Investment markets have been in a better mood over the past month, although are likely to remain skittish over bad news, especially about the prolonged eurozone debt problems. Although forecasters remain positive about the outlook for the Australian economy, weaker employment numbers and gloomy business confidence may be pointers to a slower patch for the local sharemarket. The outlook for international equities remains as it has done for the past year – better than the market turbulence would suggest.

 

Australian cash and fixed interest – review


Australian short-term interest rates fell over the past quarter. Ninety-day bank bills were yielding 4.50 percent just before Christmas, and have since fallen further to 4.36 percent. The latest fall reflected the Reserve Bank of Australia's 0.25 percent cut in the cash rate from 7 December, and market anticipation of further easings to come. Longer-term interest rates have continued to reflect the state of investor confidence about the Eurozone debt problems and the global economic outlook. Ten-year government bond yields were 3.67 percent on 30 December 2011, but have risen modestly to about 3.89 percent on greater hope of a relatively orderly Eurozone outcome. The $A has again recently tracked changes in global investor sentiment, falling back against the $US late last year as worries about Europe resurfaced. More recently, as hopes of a resolution have increased, the $A has risen back comfortably over parity with the $US. The pattern in overall trade-weighted terms has been the same.

 

Australian cash and fixed interest – outlook


Although the futures market is predicting that 90-day bank bills will be substantially lower by the end of 2012 – down to 3.60 – 3.70 percent – it's more likely that the Reserve Bank will keep existing interest rates on hold. Current economic and monetary conditions are consistent with the Bank's inflation rate target, which means that the Bank is unlikely to have to adjust monetary policy. It is possible that some external shock – such as a sharper-than-anticipated slowdown in China – could force the Bank's hand, but this also appears unlikely. The $A had benefitted from a combination of more 'risk-on' appetite from foreign investors, very strong terms of trade, and interest rate differentials that had made it relatively attractive. The second two factors are now less helpful, although improved investor sentiment might continue to be supportive for the $A.

 

Australian and international property – review


Australian listed property has been a relatively slow and steady performer, the S&P/ASX AREIT Index up 1.90 percent in capital value and up 3.70 percent in total return over the three months to 25 January 2012.  The sector shared a low point with wider sharemarkets on 4 October, but did not have as strong a rise in October, nor the same scale of relapse in November and December.

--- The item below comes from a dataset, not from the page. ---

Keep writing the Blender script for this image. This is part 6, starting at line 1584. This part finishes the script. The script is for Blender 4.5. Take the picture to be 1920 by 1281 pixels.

Global listed property moved in line with wider global sharemarkets over the past quarter, the EPRA/NAREIT index of global property (ex-Australia) hedged into $A rising by 5.60 percent over the past three months. The US market was responsible for most of the rise, up 7.40 percent, understandable given the improved economic outlook. Asian property also did quite well, with a 3.50 percent rise. The slower-growing or recessionary economies brought up the rear – Europe ex-United Kingdom (-0.70 percent), the UK (-0.90 percent), and Japan (-4.0 percent).